Que va-t-il se passer aux États-Unis après le revers subi par les démocrates ? L'administration Obama va recourir au vecteur réglementaire, qui n'aura pas la même portée qu'une loi. La question climatique se trouve malheureusement l'otage de l'affrontement entre républicains et démocrates. Alors que tous s'accordent en Europe à reconnaître l'importance du problème, les désaccords éventuels ne portant que sur leur traitement, le constat lui-même ne fait pas l'unanimité outre-Atlantique. Heureusement, beaucoup d'États y prennent les choses en mains ;.certaines villes sont parvenues à réduire leurs émissions au niveau de 1990 ; les initiatives de la société civile, des autorités locales et même d'entreprises y foisonnent.

Taxe carbone ou marché du carbone, l'alternative n'est pas nouvelle. Les deux peuvent avantageusement coexister. La taxe présente l'avantage de donner un prix à l'émission de carbone, voire de pénaliser son rejet dans l'atmosphère ; elle ne permet pas en revanche de connaître le résultat. Le système des quotas fixe, lui, un plafond d'émissions. On débat en Europe de l'institution d'une taxe carbone. Le projet au niveau mondial n'est pas plus réaliste – ou plus irréaliste – que celui de relier l'ensemble des marchés du carbone en une place internationale unique. La Chine elle-même réfléchit à la mise en place d'une taxe carbone intérieure, peut-être d'ailleurs pour éviter que des pays tiers, notamment l'Union européenne, ne mettent en place un mécanisme d'ajustement aux frontières.

L'état d'esprit général est crucial. Il n'est pas facile de faire s'accorder 190 pays, et avec eux, le paysan andin, le pêcheur mauritanien, le commerçant chinois. Rien ne sera possible sans une volonté des peuples. Un sondage a montré que le changement climatique est une préoccupation pour la jeunesse française, beaucoup moins pour la jeunesse américaine. Un effort de communication est nécessaire, de même qu'une diffusion des données scientifiques, afin d'inciter chacun à participer par des gestes quotidiens. Les collectivités locales aussi jouent un rôle très important. L'un des objectifs de Cancún est précisément de mieux associer tous les partenaires à la discussion.

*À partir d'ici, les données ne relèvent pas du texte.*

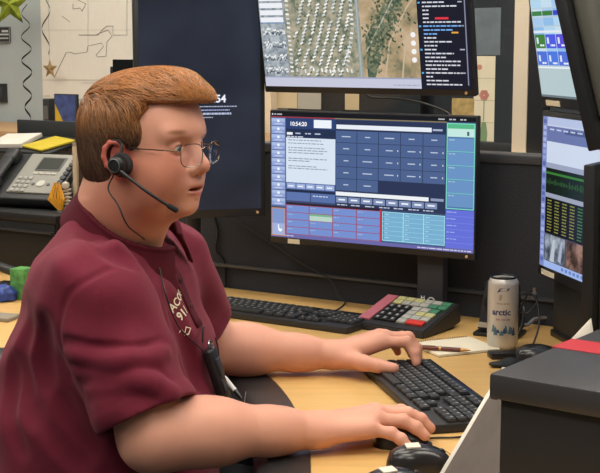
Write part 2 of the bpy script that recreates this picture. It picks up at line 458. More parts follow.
for (t0, a0, t1, a1) in ((.70, -.9, .50, .7), (.60, -.8, .38, .8), (.52, -1.1, .36, .1), (.40, -.3, .22, .8)):
    fold([on_arm(t0, a0), on_arm((t0*2+t1)/3+.015, (a0*2+a1)/3), on_arm((t0+t1*2)/3+.01, (a0+a1*2)/3), on_arm(t1, a1)], .0026, .010, .010)
    ridge([on_arm(t0+.055, a0), on_arm((t0*2+t1)/3+.07, (a0*2+a1)/3), on_arm(t1+.055, a1)], .0014)
def hits(pts): return [S.hit(*p) for p in pts]
SEAM = [(112, 268), (98, 274), (80, 284), (66, 300), (60, 322), (62, 350), (70, 380)]
fold(hits(SEAM), .0014, .005, .005)
for pts, d_ in (([(44, 320), (42, 350), (48, 385)], .002), ([(28, 330), (22, 370), (30, 420)], .004), ([(60, 400), (72, 430), (90, 452)], .005), ([(88, 225), (105, 245), (130, 262)], .003), ([(40, 410), (55, 440), (80, 466)], .004), ([(172, 300), (185, 340), (200, 385)], .003), ([(12, 360), (10, 400), (20, 450)], .004)):
    fold(hits(pts), d_, .014, .02)
# neck opening
S.rc(NB+np.array([-.02, 0, .03]), H(-.02, 0, -.06), .070, .072, .012, 'sub')
S.put(tlo-.05, thi+.1, lambda X, Y, Z: (Z-1.128)+.55*(X+.345)+0*Y, .004, 'cut')
sme, sp_ = S.mesh('polo_shirt')
shirt = link('polo_shirt', sme, person, 180)
cloth = mat('maroon_pique', '6b1e31', .85, spec=.25, noise=.07, nscale=60, bump=.25, bscale=900)
cloth.node_tree.nodes['Principled BSDF'].inputs['Sheen Weight'].default_value = .25
cloth.node_tree.nodes['Principled BSDF'].inputs['Sheen Tint'].default_value = lin('d09098')+[1]
sme.materials.append(cloth); m_ = shirt.modifiers.new('s', 'SMOOTH'); m_.factor = .5; m_.iterations = 3

# ---- trousers (under the desk) and shoes
TP = SDF((-.60, 1.9, .03), (.24, 2.5, .76), .006)
hipL, hipR = T(-.03, .10, .56), T(-.03, -.10, .56)
kL, kR = np.array([.08, 2.36, .50]), np.array([.05, 2.10, .50])
aL, aR = np.array([.03, 2.38, .10]), np.array([.0, 2.08, .10])
TP.put(tlo, thi, f_torso(.012, .5, .60), .02)
for h_, k_, a_ in ((hipL, kL, aL), (hipR, kR, aR)):
    TP.rc(h_, k_, .10, .07, .03); TP.rc(k_, a_, .07, .055, .02)
tme, _ = TP.mesh('trousers'); trousers = link('trousers', tme, person, 180)
tme.materials.append(mat('dark_trousers', '1d2026', .85, noise=.1, bump=.2, bscale=600))
for a_ in (aL, aR):
    sh = MB(); sh.box((a_[0]+.05, a_[1], .035), (.28, .1, .07), bev=.03, seg=4); sh.box((a_[0]-.02, a_[1], .09), (.11, .085, .09), bev=.03, seg=4)
    so = sh.build('shoe', mat('shoe_black', '141414', .4), person, 60)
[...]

S'agissant des MRV, l'expérience nous a appris que le mécanisme fonctionne. La Chine serait la moins encline à s'engager, mais le Brésil et l'Inde ont formulé des propositions auxquelles elle devrait se rallier : elle ne peut pas s'isoler. Elle demande d'ailleurs de l'aide sur ce point, ne sachant pas ce qui se passe dans ses provinces les plus reculées où les pouvoirs locaux ne rapportent pas au pouvoir central. L'ambassadeur de Chine en France résume bien la situation dans son pays où s'opposent d'un côté des conservateurs nationalistes, de l'autre des modernistes plus ouverts. Ceux-ci, disposés à s'engager dans la lutte contre le changement climatique, expliquent qu'il est contre-productif de se montrer trop pointilleux avec la Chine, les conservateurs excipant alors des obligations imposées pour tout bloquer. Mieux vaut jouer la carte de l'incitation que celle de la contrainte. En visite à Shanghaï, j'ai pu constater l'enthousiasme des modernistes. La grande qualité des ingénieurs urbanistes et leur véritable passion pour les bâtiments verts m'ont impressionné.